Earlier in March of this year, Yeahka officially became a member institution of Mastercard. The newly launched acquiring system now supports foreign card acceptance, further enhancing Yeahka’s transaction capabilities in its payment business. This development provides merchants with more diverse and comprehensive payment services, while also making it more convenient for international consumers to make payments in China.
Moreover, Yeahka and Mastercard will collaborate to explore diversified value-added services, including but not limited to digital innovation and marketing solutions. They will also actively expand international market payment partnerships together.
This advancement lays a solid foundation for Yeahka’s application to become a member of more international card organizations. Previously, Yeahka had also partnered with another international card organization, American Express, and in September 2021, they jointly launched the American Express RMB card acquiring business.
Yeahka has stated that it will continue to drive collaboration with card organizations, banks, and other institutions, offering high-quality services and continuous innovation to provide customers with efficient, convenient, and secure one-stop payment solutions. Beyond payments, the company is also committed to providing multi-layered smart service products, including merchant operation SaaS services and data-driven marketing solutions to merchants across various industries.
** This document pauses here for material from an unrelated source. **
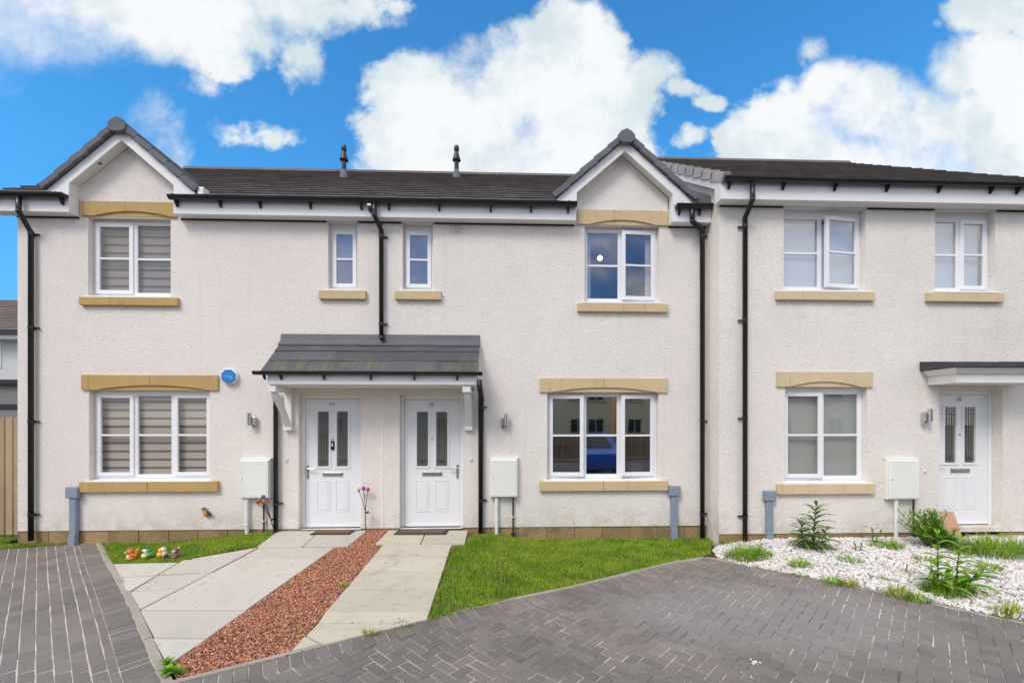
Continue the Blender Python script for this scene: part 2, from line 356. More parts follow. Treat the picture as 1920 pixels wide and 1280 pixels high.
# ------------------------------------------------------------------ mesh helpers
class MB:
    def __init__(s): s.v = []; s.f = []
    def add(s, vs, fs):
        o = len(s.v); s.v += [tuple(map(float, p)) for p in vs]; s.f += [tuple(i + o for i in f) for f in fs]; return s
    def box(s, x0, x1, y0, y1, z0, z1):
        return s.add([(x0,y0,z0),(x1,y0,z0),(x1,y1,z0),(x0,y1,z0),(x0,y0,z1),(x1,y0,z1),(x1,y1,z1),(x0,y1,z1)],
                     [(0,1,5,4),(1,2,6,5),(2,3,7,6),(3,0,4,7),(4,5,6,7),(3,2,1,0)])
    def prism(s, poly, y0, y1):
        """polygon in XZ pushed from y0 to y1"""
        n = len(poly)
        return s.add([(x, y0, z) for x, z in poly] + [(x, y1, z) for x, z in poly],
                     [tuple(range(n)), tuple(range(2 * n - 1, n - 1, -1))] + [(i, i + n, (i + 1) % n + n, (i + 1) % n) for i in range(n)])
    def prismx(s, poly, x0, x1):
        """polygon in YZ pushed from x0 to x1"""
        n = len(poly)
        return s.add([(x0, y, z) for y, z in poly] + [(x1, y, z) for y, z in poly],
                     [tuple(range(n)), tuple(range(2 * n - 1, n - 1, -1))] + [(i, i + n, (i + 1) % n + n, (i + 1) % n) for i in range(n)])
    def prismz(s, poly, z0, z1):
        n = len(poly)
        return s.add([(x, y, z0) for x, y in poly] + [(x, y, z1) for x, y in poly],
                     [tuple(range(n - 1, -1, -1)), tuple(range(n, 2 * n))] + [(i, (i + 1) % n, (i + 1) % n + n, i + n) for i in range(n)])
    def quad(s, a, b, c, d): return s.add([a, b, c, d], [(0, 1, 2, 3)])
    def tube(s, pts, r, n=12, cap=True):
        pts = [Vector(p) for p in pts]; rings = []
        rr = r if isinstance(r, (list, tuple)) else [r] * len(pts)
        for i, p in enumerate(pts):
            a = (pts[i] - pts[i - 1]).normalized() if i else None
            b = (pts[i + 1] - pts[i]).normalized() if i < len(pts) - 1 else None
            d = (a + b).normalized() if a and b else (a or b)
            k = 1.0 / max(.5, d.dot(a)) if a and b else 1.0
            up = Vector((0, 1, 0)) if abs(d.y) < .9 else Vector((1, 0, 0))
            e1 = d.cross(up).normalized(); e2 = d.cross(e1).normalized()
            ring = []
            for j in range(n):
                t = 2 * math.pi * j / n
                ring.append(p + (e1 * math.cos(t) * k + e2 * math.sin(t)) * rr[i])
            rings.append(ring)
        vs = [q for ring in rings for q in ring]; fs = []
        for i in range(len(pts) - 1):
            for j in range(n):
                fs.append((i * n + j, i * n + (j + 1) % n, (i + 1) * n + (j + 1) % n, (i + 1) * n + j))
        if cap: fs += [tuple(range(n - 1, -1, -1)), tuple((len(pts) - 1) * n + j for j in range(n))]
        return s.add(vs, fs)
    def lathe(s, prof, c=(0, 0, 0), n=16):
        vs = []; fs = []
        for r, z in prof:
            for j in range(n):
                t = 2 * math.pi * j / n; vs.append((c[0] + r * math.cos(t), c[1] + r * math.sin(t), c[2] + z))
        for i in range(len(prof) - 1):
            for j in range(n):
                fs.append((i * n + j, i * n + (j + 1) % n, (i + 1) * n + (j + 1) % n, (i + 1) * n + j))
        fs += [tuple(range(n - 1, -1, -1)), tuple((len(prof) - 1) * n + j for j in range(n))]
        return s.add(vs, fs)
    def ball(s, c, r, n=14, m=9, rot=None):
        r = r if isinstance(r, (list, tuple)) else (r, r, r)
        vs = [Vector((0, 0, -r[2]))]; fs = []
        for i in range(1, m):
            a = -math.pi / 2 + math.pi * i / m
            for j in range(n):
                t = 2 * math.pi * j / n
                vs.append(Vector((r[0] * math.cos(a) * math.cos(t), r[1] * math.cos(a) * math.sin(t), r[2] * math.sin(a))))
        vs.append(Vector((0, 0, r[2])))
        for j in range(n): fs.append((0, 1 + (j + 1) % n, 1 + j))
        for i in range(m - 2):
            for j in range(n):
                fs.append((1 + i * n + j, 1 + i * n + (j + 1) % n, 1 + (i + 1) * n + (j + 1) % n, 1 + (i + 1) * n + j))
        L = len(vs) - 1; o = 1 + (m - 2) * n
        for j in range(n): fs.append((o + j, o + (j + 1) % n, L))
        if rot is not None: vs = [rot @ v for v in vs]
        return s.add([v + Vector(c) for v in vs], fs)
    def transform(s, mat, start=0):
        for i in range(start, len(s.v)): s.v[i] = tuple(mat @ Vector(s.v[i]))
        return s
    def build(s, name, mat, parent=None, bevel=0.0, smooth=False, origin=None, seg=2, recalc=True):
        me = bpy.data.meshes.new(name)
        if parent is not None: o = wloc(parent)
        elif origin is not None: o = Vector(origin)
        else: o = Vector((0, 0, 0))
        me.from_pydata([(p[0] - o.x, p[1] - o.y, p[2] - o.z) for p in s.v], [], s.f)
        if recalc:
            bm = bmesh.new(); bm.from_mesh(me); bmesh.ops.recalc_face_normals(bm, faces=bm.faces); bm.to_mesh(me); bm.free()
        me.materials.append(MATS[mat]); me.update()
        if smooth:
            for p in me.polygons: p.use_smooth = True
        ob = bpy.data.objects.new(name, me); col.objects.link(ob)
        if parent is not None: ob.parent = parent
        else: ob.location = o
        if bevel:
            md = ob.modifiers.new('bevel', 'BEVEL'); md.width = bevel; md.segments = seg; md.limit_method = 'ANGLE'; md.angle_limit = R(40)
        if smooth == 'auto':
            md = ob.modifiers.new('edges', 'EDGE_SPLIT'); md.split_angle = R(40)
        return ob
def wloc(o):
    p = Vector(o.location)
    while o.parent is not None:
        o = o.parent; p = p + Vector(o.location)
    return p
def thing(name, loc, label, cat, group=None):
    o = bpy.data.objects.new(name, None); o.empty_display_size = .2; col.objects.link(o); o.location = loc
    return tag(o, label, cat, group)
def tag(o, label, cat, group=None, kind=None):
    o['label'] = label; o['category'] = cat
    if group: o['group'] = group
    if kind: o['kind'] = kind
    return o
def struct(o): o['kind'] = 'structure'; return o
def rawmesh(name, V, polys_n, idx, mat):
    """V (n,3) float array, faces all with polys_n corners, idx flat index array"""
    me = bpy.data.meshes.new(name)
    me.vertices.add(len(V)); me.vertices.foreach_set('co', np.asarray(V, np.float32).ravel())
    nf = len(idx) // polys_n
    me.loops.add(len(idx)); me.loops.foreach_set('vertex_index', np.asarray(idx, np.int32))
    me.polygons.add(nf); me.polygons.foreach_set('loop_start', np.arange(nf, dtype=np.int32) * polys_n)
    me.update(calc_edges=True); me.validate()
    me.materials.append(MATS[mat])
    ob = bpy.data.objects.new(name, me); col.objects.link(ob); return ob
def text_mesh(name, s, size, loc, mat, parent, depth=.002, bold=0.0):
    cu = bpy.data.curves.new(name, 'FONT'); cu.body = s; cu.size = size; cu.extrude = depth; cu.offset = bold
    cu.align_x = 'CENTER'; cu.align_y = 'CENTER'
    ob = bpy.data.objects.new(name, cu); col.objects.link(ob)
    dg = bpy.context.evaluated_depsgraph_get(); me = bpy.data.meshes.new_from_object(ob.evaluated_get(dg))
    bpy.data.objects.remove(ob)
    me.transform(Matrix.Rotation(R(90), 4, 'X'))
    o = wloc(parent) if parent else Vector((0, 0, 0))
    me.transform(Matrix.Translation(Vector(loc) - o))
    me.materials.clear(); me.materials.append(MATS[mat])
    r = bpy.data.objects.new(name, me); col.objects.link(r)
    if parent: r.parent = parent
    return r
def inpoly(x, y, poly):
    x = np.asarray(x); y = np.asarray(y); r = np.zeros(x.shape, bool); n = len(poly)
    for i in range(n):
        x1, y1 = poly[i][:2]; x2, y2 = poly[(i + 1) % n][:2]
        c = ((y1 > y) != (y2 > y)) & (x < (x2 - x1) * (y - y1) / (y2 - y1 + 1e-12) + x1)
        r ^= c
    return r
def scatter(poly, n):
    xs = [p[0] for p in poly]; ys = [p[1] for p in poly]
    A = 0.5 * abs(sum(xs[i] * ys[(i + 1) % len(poly)] - xs[(i + 1) % len(poly)] * ys[i] for i in range(len(poly))))
    N = int(n * A); out = np.zeros((0, 2))
    while len(out) < N:
        p = np.stack([rng.uniform(min(xs), max(xs), 2 * N), rng.uniform(min(ys), max(ys), 2 * N)], 1)
        out = np.concatenate([out, p[inpoly(p[:, 0], p[:, 1], poly)]])
    return out[:N]
def clip(poly, planes):
    """Sutherland-Hodgman: keep the side where nx*x+ny*y<=d"""
    for nx, ny, d in planes:
        out = []
        for i in range(len(poly)):
            a = poly[i]; b = poly[(i + 1) % len(poly)]
            da = nx * a[0] + ny * a[1] - d; db = nx * b[0] + ny * b[1] - d
            if da <= 0: out.append(a)
            if (da < 0 < db) or (db < 0 < da):
                t = da / (da - db); out.append((a[0] + (b[0] - a[0]) * t, a[1] + (b[1] - a[1]) * t))
        poly = out
        if len(poly) < 3: return []
    return poly
def halfplane(a, b):
    """boundary through a->b, keeping what lies to the right of the direction"""
    dx, dy = b[0] - a[0], b[1] - a[1]; L = math.hypot(dx, dy); nx, ny = -dy / L, dx / L
    return (nx, ny, nx * a[0] + ny * a[1])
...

Notably, in recent years, Yeahka has been focusing on cross-border payments, expanding into new markets and seeking new growth opportunities. It has already acquired licenses such as the Hong Kong MSO, Singapore MPI, and U.S. MSB, and has established a preliminary, comprehensive cross-border payment service network. In 2023, the company officially launched its cross-border payment business brand, YeahPay. According to the latest financial report, Yeahka’s cross-border payment business has seen rapid growth, with third-quarter GPV increasing by nearly 50% year-on-year in 2024.